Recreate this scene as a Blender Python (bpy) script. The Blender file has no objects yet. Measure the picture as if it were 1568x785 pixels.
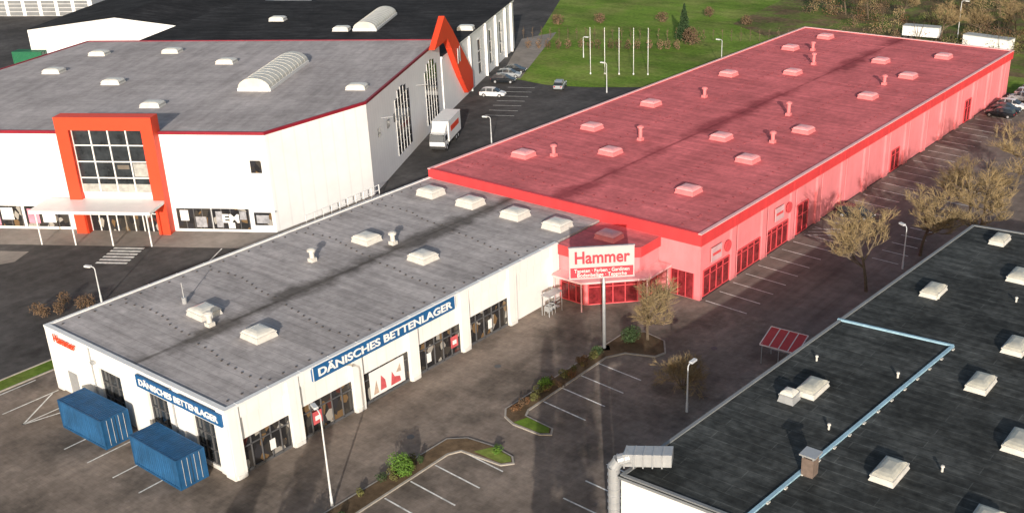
import bpy, math, random
from mathutils import Matrix, Vector
random.seed(7)
sc=bpy.context.scene
COL=sc.collection
R=math.radians
# ------------------------------------------------------------ materials
MC={}
def mat(name,col,rough=0.8,var=0.15,scale=0.6,bump=0.0,bscale=8.0,metal=0.0,var2=0.0,scale2=0.08,spec=0.3,
        brick=None,gutter=None,stretch=(1,1,1),rib=None,col2=None,c2=(0.45,0.6),streak=None,dirt=None):
    if name in MC: return MC[name]
    m=bpy.data.materials.new(name); m.use_nodes=True; nt=m.node_tree; N=nt.nodes; Lk=nt.links
    b=N['Principled BSDF']; b.inputs['Roughness'].default_value=rough; b.inputs['Metallic'].default_value=metal
    b.inputs['Specular IOR Level'].default_value=spec
    tc=N.new('ShaderNodeTexCoord'); mp=N.new('ShaderNodeMapping'); mp.inputs['Scale'].default_value=stretch
    Lk.new(tc.outputs['Object'],mp.inputs['Vector'])
    def noise(s,d=6,v=mp.outputs[0]):
        n=N.new('ShaderNodeTexNoise'); n.inputs['Scale'].default_value=s; n.inputs['Detail'].default_value=d
        n.inputs['Roughness'].default_value=0.65; Lk.new(v,n.inputs['Vector']); return n.outputs['Fac']
    def rng(v,a,b_,c,d):
        r=N.new('ShaderNodeMapRange'); r.inputs[1].default_value=a; r.inputs[2].default_value=b_
        r.inputs[3].default_value=c; r.inputs[4].default_value=d; Lk.new(v,r.inputs[0]); return r.outputs[0]
    def mth(op,a,b_=None):
        x=N.new('ShaderNodeMath'); x.operation=op
        for i,v in enumerate((a,b_)):
            if v is None: continue
            if isinstance(v,(int,float)): x.inputs[i].default_value=v
            else: Lk.new(v,x.inputs[i])
        return x.outputs[0]
    def mix(f,a,b_,mode='MIX'):
        x=N.new('ShaderNodeMix'); x.data_type='RGBA'; x.blend_type=mode
        if isinstance(f,(int,float)): x.inputs[0].default_value=f
        else: Lk.new(f,x.inputs[0])
        for i,v in ((6,a),(7,b_)):
            if isinstance(v,tuple): x.inputs[i].default_value=(*v[:3],1)
            else: Lk.new(v,x.inputs[i])
        return x.outputs[2]
    fac=rng(noise(scale),0.3,0.7,1-var,1+var)
    if var2: fac=mth('MULTIPLY',fac,rng(noise(scale2,4),0.35,0.65,1-var2,1+var2))
    base=(col[0],col[1],col[2])
    if col2: base=mix(rng(noise(scale2*1.7,5),c2[0],c2[1],0,1),base,tuple(col2))
    if brick:
        bt=N.new('ShaderNodeTexBrick'); bt.inputs['Scale'].default_value=1
        bt.inputs['Brick Width'].default_value=brick[0]; bt.inputs['Row Height'].default_value=brick[1]
        bt.inputs['Mortar Size'].default_value=brick[2]; bt.inputs['Mortar Smooth'].default_value=0.3
        bt.inputs['Color1'].default_value=(1,1,1,1); k=brick[3]; bt.inputs['Color2'].default_value=(k,k,k,1)
        k=brick[4]; bt.inputs['Mortar'].default_value=(k,k,k,1); Lk.new(mp.outputs[0],bt.inputs['Vector'])
        base=mix(1.0,base,bt.outputs['Color'],'MULTIPLY')
    if gutter:
        sp=N.new('ShaderNodeSeparateXYZ'); Lk.new(tc.outputs['Object'],sp.inputs[0])
        wob=mth('MULTIPLY',mth('SUBTRACT',noise(0.25,3),0.5),1.6)
        d=mth('ABSOLUTE',mth('ADD',mth('SUBTRACT',sp.outputs[0],gutter[0]),wob))
        near=mth('MULTIPLY',rng(d,0.0,gutter[1],0.75,0.0),rng(noise(0.09,2),0.35,0.65,0.35,1.15))
        st=mth('ADD',near,mth('MULTIPLY',noise(0.7,9),0.65))
        k=rng(st,0.62,0.95,0,gutter[2])
        base=mix(k,base,tuple(gutter[3]))
        d2=mth('ABSOLUTE',mth('ADD',mth('SUBTRACT',sp.outputs[0],gutter[0]),mth('MULTIPLY',wob,0.15)))
        base=mix(mth('MULTIPLY',rng(d2,0.05,0.3,0.75,0.0),rng(noise(0.5,4),0.4,0.6,0.3,1.0)),base,tuple(gutter[3]))
        mp2=N.new('ShaderNodeMapping'); mp2.inputs['Scale'].default_value=(0.12,1.1,1); Lk.new(tc.outputs['Object'],mp2.inputs[0])
        s2=rng(noise(1.0,5,mp2.outputs[0]),0.35,0.7,1.12,0.74); fac=mth('MULTIPLY',fac,s2)
    if streak:
        mp2=N.new('ShaderNodeMapping'); mp2.inputs['Scale'].default_value=streak[0]; Lk.new(tc.outputs['Object'],mp2.inputs[0])
        fac=mth('MULTIPLY',fac,rng(noise(1.0,7,mp2.outputs[0]),0.38,0.66,streak[1],streak[2]))
    if rib:
        ax,per=rib
        sp=N.new('ShaderNodeSeparateXYZ'); Lk.new(tc.outputs['Object'],sp.inputs[0])
        s=mth('FRACT',mth('MULTIPLY',sp.outputs[ax],1.0/per))
        fac=mth('MULTIPLY',fac,rng(s,0.86,0.9,1.0,0.93))
    if dirt:
        sp=N.new('ShaderNodeSeparateXYZ'); Lk.new(tc.outputs['Object'],sp.inputs[0])
        g_=mth('ADD',rng(sp.outputs[2],0,1.0,0.45,0.0),mth('MULTIPLY',noise(1.5,6),0.6))
        fac=mth('MULTIPLY',fac,rng(g_,0.45,0.8,1.0,dirt))
    cb=N.new('ShaderNodeCombineXYZ')
    for i in range(3): Lk.new(fac,cb.inputs[i])
    out=mix(1.0,base,cb.outputs[0],'MULTIPLY')
    Lk.new(out,b.inputs['Base Color'])
    if bump:
        bp=N.new('ShaderNodeBump'); bp.inputs['Strength'].default_value=bump; bp.inputs['Distance'].default_value=0.05
        Lk.new(noise(bscale,8),bp.inputs['Height']); Lk.new(bp.outputs[0],b.inputs['Normal'])
    MC[name]=m; return m

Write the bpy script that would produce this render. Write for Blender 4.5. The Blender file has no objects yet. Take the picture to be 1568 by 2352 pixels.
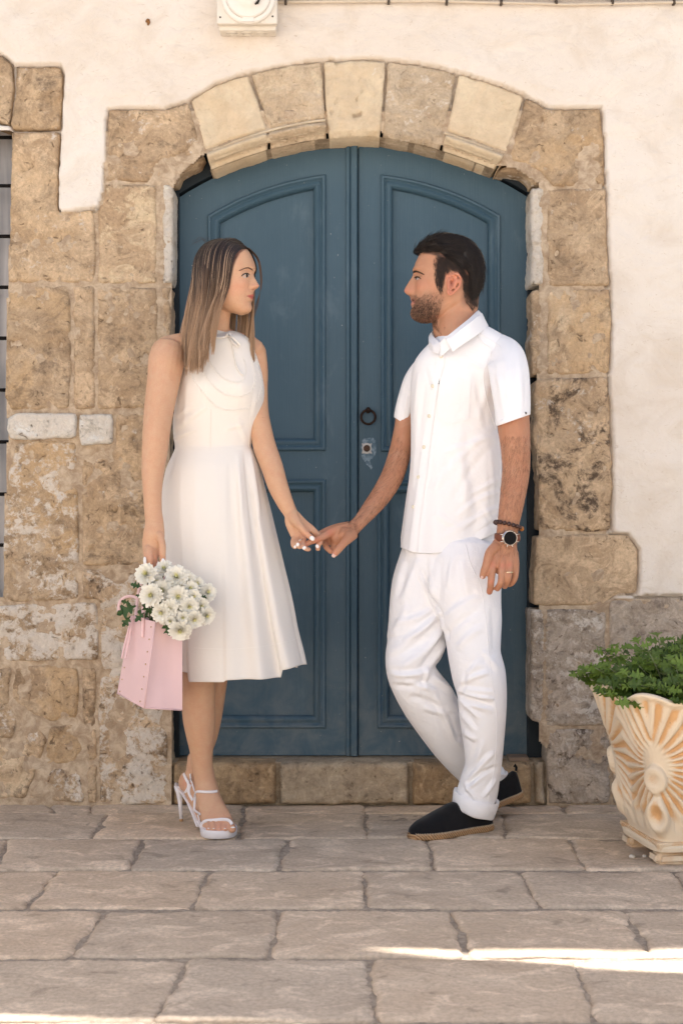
import bpy, bmesh, math, random
import numpy as np
from mathutils import Vector, Matrix
from mathutils.geometry import delaunay_2d_cdt
from mathutils.bvhtree import BVHTree
random.seed(7); RS = np.random.RandomState(7)
SC = bpy.context.scene; COL = SC.collection
PI = math.pi
# ------------------------------------------------------------------ camera, light, exposure
CH = 0.955            # lens height above the paving
FPX = 3267.0          # focal length measured on a 1568 x 2352 copy of the photo (50 mm on 24 x 36)
cd = bpy.data.cameras.new('camera'); cam = bpy.data.objects.new('camera', cd); COL.objects.link(cam)
cam.location = (0, 0, CH); cam.rotation_euler = (math.radians(90), 0, 0)
cd.sensor_fit = 'VERTICAL'; cd.sensor_height = 36; cd.sensor_width = 24; cd.lens = 50 * 1.0003
cd.clip_start = .05; cd.clip_end = 500
cd.dof.use_dof = True; cd.dof.focus_distance = 4.12; cd.dof.aperture_fstop = 6.3
SC.camera = cam
SUN_EL, SUN_AZ = 70.0, 2.0       # the sun stands high behind the house and leaves the lane side in shade
W = bpy.data.worlds.new('World'); SC.world = W; W.use_nodes = True
wn = W.node_tree; wn.nodes.clear()
sky = wn.nodes.new('ShaderNodeTexSky'); sky.sky_type = 'NISHITA'; sky.sun_disc = False
sky.sun_elevation = math.radians(SUN_EL); sky.sun_rotation = math.radians(SUN_AZ)
sky.dust_density = 2.0; sky.ozone_density = .6; sky.air_density = 1.0
bg = wn.nodes.new('ShaderNodeBackground'); bg.inputs['Strength'].default_value = .085
wo = wn.nodes.new('ShaderNodeOutputWorld')
wn.links.new(sky.outputs[0], bg.inputs[0]); wn.links.new(bg.outputs[0], wo.inputs[0])
ld = bpy.data.lights.new('sun', 'SUN'); ld.energy = 5.0; ld.angle = math.radians(.55); ld.color = (1, .97, .94)
sun = bpy.data.objects.new('sun', ld); COL.objects.link(sun); sun.location = (0, 9, 12)
_e, _a = math.radians(SUN_EL), math.radians(SUN_AZ)
sdir = Vector((math.sin(_a) * math.cos(_e), math.cos(_a) * math.cos(_e), math.sin(_e)))   # towards the sun
sun.rotation_euler = (-sdir).to_track_quat('-Z', 'Y').to_euler()
SC.view_settings.view_transform = 'Standard'; SC.view_settings.look = 'None'
SC.view_settings.gamma = 1; SC.view_settings.use_curve_mapping = False
SC.view_settings.exposure = 1.43
SC.cycles.max_bounces = 8; SC.cycles.diffuse_bounces = 5; SC.cycles.glossy_bounces = 3
SC.cycles.transmission_bounces = 4; SC.cycles.use_denoising = True
SC.cycles.sample_clamp_indirect = 6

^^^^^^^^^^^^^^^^

Determine how many lines of the records above contain the word "Blender", and report only that number.

__ANSWER__: 2